Back in the early days of cable TV, the guys in my neighborhood spent countless hours staring at the scrambled signal of what, for us at least, was the first adult channel on television. Every old friend I have can still hum the theme of a show called Electric Blue which we happily watched through the squiggly lines of the almost completely distorted broadcast. This was long before Twitter or Facebook. In an age of Pong and Space Invaders, the scrambled version of adult content was about all we could handle.

Then Mordy, a neurotic kid even by my Hebrew school standards, brought the news that would forever change the life of every dude within fifty blocks. I still don’t know where he got his information, but Mordy explained that if one simultaneously pressed down on four of the buttons on a cable set-top box, the adult channel would be descrambled. On his BMX bike, Mordy must have looked something like Paul Revere on horseback as he rode from house to house spreading the word of his discovery.

The four-finger method worked for seven days. And during that unforgettable week, my neighborhood shut down. Nerf footballs sat untouched on driveway blacktops, tumbleweed rolled across emptied bike paths, dust gathered on Intellivision gaming consoles, zero progress was made on bar mitzvah haftorah portions.

If that one week of unscrambled content had been replaced by today’s internet, which immerses adolescents in a pool of endless adult content and pay-per-minute porn, I’m convinced every friend I had would’ve been broken beyond repair.

But when I’m out on the street in this age of access, I see the current generation of bar mitzvah-aged kids acting with a high level of function. They’re attending school, playing sports, listening to music and yes, using the internet. Somehow, even with access to an amount of inappropriate content that would’ve sent my cohort over the edge, they still have time for Bieber.

Of course, that makes perfect sense. They came of adolescent age with access to all kinds of information (including pornography). They can function because they’ve had plenty of practice when it comes to integrating internet-connected activities with the rest of their lives. Always on is all they know.

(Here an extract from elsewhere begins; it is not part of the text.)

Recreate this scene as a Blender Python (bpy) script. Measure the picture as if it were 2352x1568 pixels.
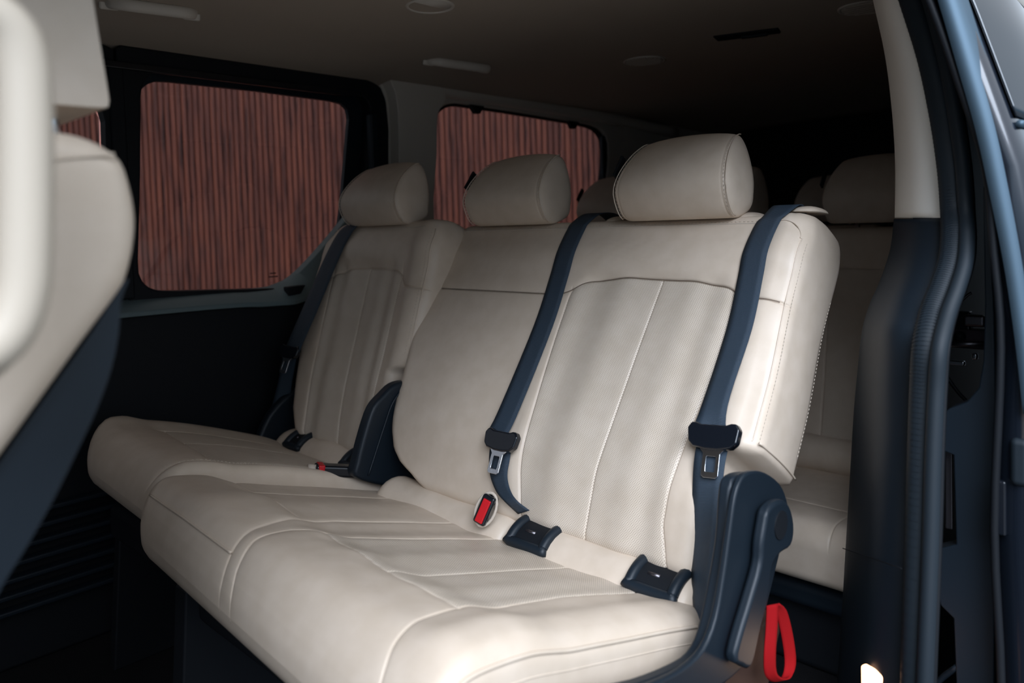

The guys in my old neighborhood liked what we saw. But we had very little ability to manage our relationship with this new, always available content source. That also describes my relationship with the realtime web. I use it, I love it, but it was foisted on me before I developed any of the tools required to keep it in its place. Today, the objects of my titillation have expanded from unscrambled porn to realtime news, tweets and web stats. But my obsession with the screen is no less powerful than it was when I first pressed those four buttons on my set-top box.

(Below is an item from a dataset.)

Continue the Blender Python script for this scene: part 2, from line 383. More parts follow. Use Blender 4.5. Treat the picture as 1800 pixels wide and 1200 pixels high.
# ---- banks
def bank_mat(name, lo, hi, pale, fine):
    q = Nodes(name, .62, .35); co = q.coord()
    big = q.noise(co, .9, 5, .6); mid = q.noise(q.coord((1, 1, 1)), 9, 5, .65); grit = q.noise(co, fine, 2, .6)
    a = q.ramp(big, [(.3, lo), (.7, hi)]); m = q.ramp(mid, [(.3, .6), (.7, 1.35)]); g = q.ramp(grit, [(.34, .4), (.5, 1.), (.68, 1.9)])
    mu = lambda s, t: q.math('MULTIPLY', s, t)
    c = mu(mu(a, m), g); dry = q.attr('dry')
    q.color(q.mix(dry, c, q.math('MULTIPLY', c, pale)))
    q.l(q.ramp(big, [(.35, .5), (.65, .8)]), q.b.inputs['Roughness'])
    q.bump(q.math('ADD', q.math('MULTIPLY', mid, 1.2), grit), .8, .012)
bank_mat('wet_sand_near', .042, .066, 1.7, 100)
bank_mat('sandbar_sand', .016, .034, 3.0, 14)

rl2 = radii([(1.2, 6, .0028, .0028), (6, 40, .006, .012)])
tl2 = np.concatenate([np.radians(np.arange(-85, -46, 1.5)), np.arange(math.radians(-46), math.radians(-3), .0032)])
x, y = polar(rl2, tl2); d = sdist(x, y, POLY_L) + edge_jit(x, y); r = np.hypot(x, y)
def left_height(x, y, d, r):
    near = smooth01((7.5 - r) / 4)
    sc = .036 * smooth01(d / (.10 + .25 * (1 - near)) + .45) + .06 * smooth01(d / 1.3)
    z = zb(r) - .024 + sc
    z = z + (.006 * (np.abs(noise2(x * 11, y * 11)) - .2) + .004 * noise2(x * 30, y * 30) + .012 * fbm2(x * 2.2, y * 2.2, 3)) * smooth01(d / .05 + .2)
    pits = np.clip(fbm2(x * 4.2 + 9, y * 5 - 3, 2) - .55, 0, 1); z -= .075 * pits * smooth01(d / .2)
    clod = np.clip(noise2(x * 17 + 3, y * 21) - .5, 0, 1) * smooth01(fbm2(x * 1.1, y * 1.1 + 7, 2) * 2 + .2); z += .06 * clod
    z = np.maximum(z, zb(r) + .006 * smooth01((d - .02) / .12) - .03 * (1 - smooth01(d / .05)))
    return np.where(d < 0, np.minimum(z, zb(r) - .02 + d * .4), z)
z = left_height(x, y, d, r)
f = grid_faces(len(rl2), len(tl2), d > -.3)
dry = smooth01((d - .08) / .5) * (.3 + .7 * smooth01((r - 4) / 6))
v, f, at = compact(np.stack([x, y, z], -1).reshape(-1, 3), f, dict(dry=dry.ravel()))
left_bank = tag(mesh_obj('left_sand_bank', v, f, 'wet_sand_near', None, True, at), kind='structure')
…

For my generation, the introduction of the realtime web was like a supercharged version of what Mordy did to his disciples. The internet came riding through our neighborhoods and within a few years we found ourselves forehead deep in its deluge. My parents dabble in the web, but a lot of it seems too complicated. For my kids, the net will be a ubiquitous extension of themselves and their relationships. But I am part of a generation caught in the middle. We’re young enough to use the technology and old enough to be overwhelmed by it.

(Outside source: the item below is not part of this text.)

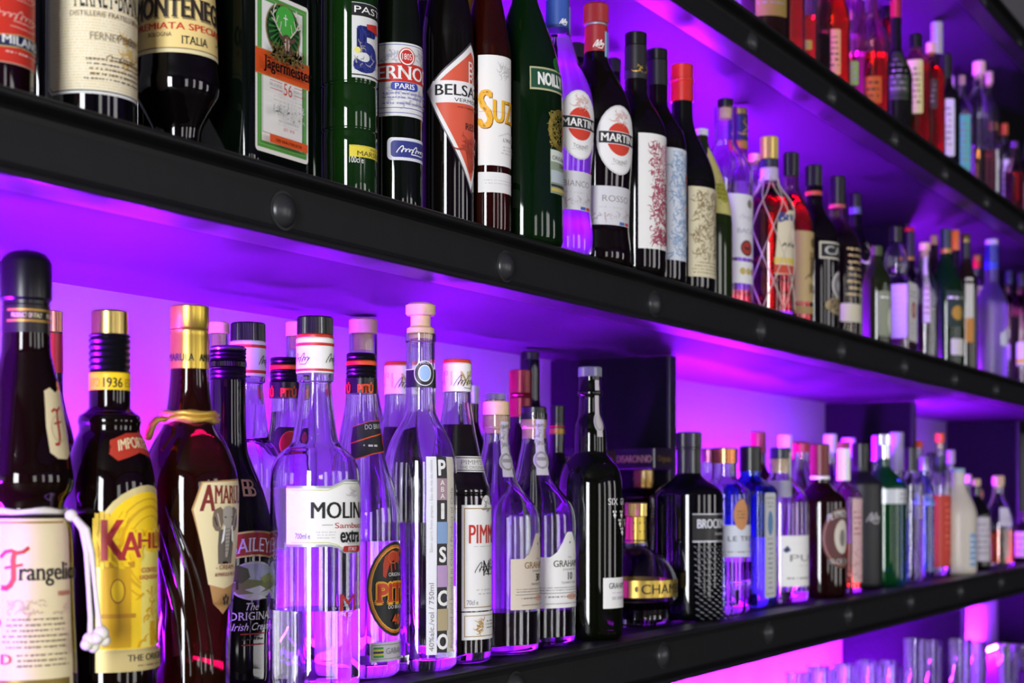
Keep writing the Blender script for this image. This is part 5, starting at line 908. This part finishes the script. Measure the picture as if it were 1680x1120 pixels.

Every single friend I have has complained about the ways the net is taking over their lives. I’ve never heard my adolescent nephews and nieces utter the same complaint.

I’m not sure about myself, but I’m convinced that while today’s kids will text too much and suffer some social network-related growing pains, most of them will figure out how to live and thrive even as they’re being flooded by realtime data in ways we can only imagine.

Maybe I’m sugar-coating things and today’s generation will be as addicted to their screens as I’ve become. But I’m guessing the prognosis is a lot more optimistic. Besides, this wouldn’t be a very satisfying article on porn if it didn’t have a happy ending.